En janvier, l’actuel rapporteur spécial des Nations unies sur le droit à l’alimentation, Michael Fakhri, a adressé un courrier à Agnes Kalibata dans lequel il se dit inquiet de constater que le sommet accorde la priorité aux grandes entreprises, au détriment des droits humains qui, au départ, n’étaient pas inclus dans sa phase préparatoire :

« Le sommet semble toujours pencher majoritairement en faveur de solutions basées sur le marché. Une approche des systèmes alimentaires basée sur la primauté des droits humains place l’individu avant le profit. Il n’y aura pas de véritables solutions tant que nous resterons centrés sur la science, la technologie, le profit et le marché sans aborder les questions fondamentales de l’égalité, de la responsabilité et de la gouvernance. »

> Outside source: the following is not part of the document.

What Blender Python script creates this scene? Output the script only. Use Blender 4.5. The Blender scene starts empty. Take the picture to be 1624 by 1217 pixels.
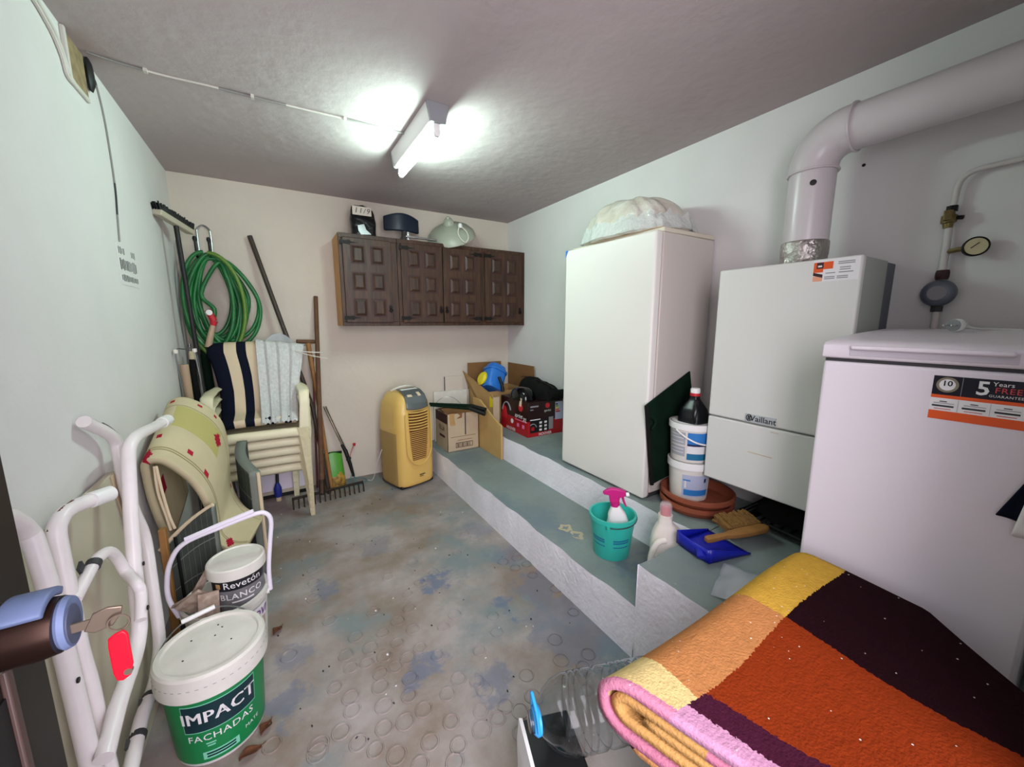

Pour Sylvia Mallari, les solutions et processus apportés par le secteur privé et orientés sur le marché et la technologie, mis en avant par le sommet, sont issus des mêmes cadres néolibéraux qui ont provoqué les crises que nous traversons en ce moment : « Assimiler la faim à un problème de pénurie ou d’accès au marché occulte les véritables causes de ce fléau : pauvreté, injustice, occupation, néocolonialisme et inégalité. »

Soif de changement

La Via Campesina South Asia doute que ce sommet puisse apporter des solutions concrètes à la faim, à la malnutrition, au réchauffement climatique et au gaspillage alimentaire : « Selon nous, aucune transformation du système ne sera possible si nous ne reconnaissons ou ne protégeons pas au niveau local les droits de ceux qui sont au cœur des systèmes alimentaires. Nous voulons la souveraineté alimentaire dans nos territoires, nous voulons un système approprié, adapté au climat et à notre culture et différent pour chacune de nos localités et communautés. La priorité doit être le plein respect des droits humains des producteurs de nourriture, comme énoncé dans la Déclaration des Nations unies sur les droits des paysans et des autres personnes travaillant dans les zones rurales. »

Il s’agit de l’une des centaines d’organisations de la société civile qui réclament de longue date une réforme du système alimentaire, basée sur la souveraineté alimentaire et l’agro-écologie. La souveraineté alimentaire est largement reconnue comme une stratégie efficace pour surmonter les crises de la faim, de la biodiversité et du climat et lutter contre les inégalités.

L’agro-écologie est considérée comme un élément clé de la lutte pour la souveraineté alimentaire, ayant le potentiel de transformer les systèmes alimentaires.

Pour Hakim Baliraine, il ne fait aucun doute que l’agro-écologie doit se voir accorder la priorité : « Étant le seul système alimentaire testé et éprouvé capable d’assurer une production durable, il importe de promouvoir et de s’approprier l’agro-écologie, laquelle doit être intégrée à tous les cadres politiques pour l’agriculture, du niveau local au niveau mondial ».

En septembre, un Sommet mondial des peuples sur les systèmes alimentaires sera co-organisé en parallèle, virtuellement et sur le terrain, dans les pays participants à travers le monde, par la Coalition populaire pour la souveraineté alimentaire, en vue de faire entendre haut et fort toutes les voix exclues du sommet sur les systèmes alimentaires.

Si l’on souhaite réformer nos systèmes alimentaires, nous devons écouter et soutenir la société civile, figure de proue des idées progressistes visant à les transformer dans le sens de l’équité et de la durabilité, explique Molly Anderson : « Le plus important est peut-être d’examiner toutes les solutions proposées et de chercher à savoir qui les a proposées et pourquoi, à qui elles profiteront et à qui elles seront préjudiciables ».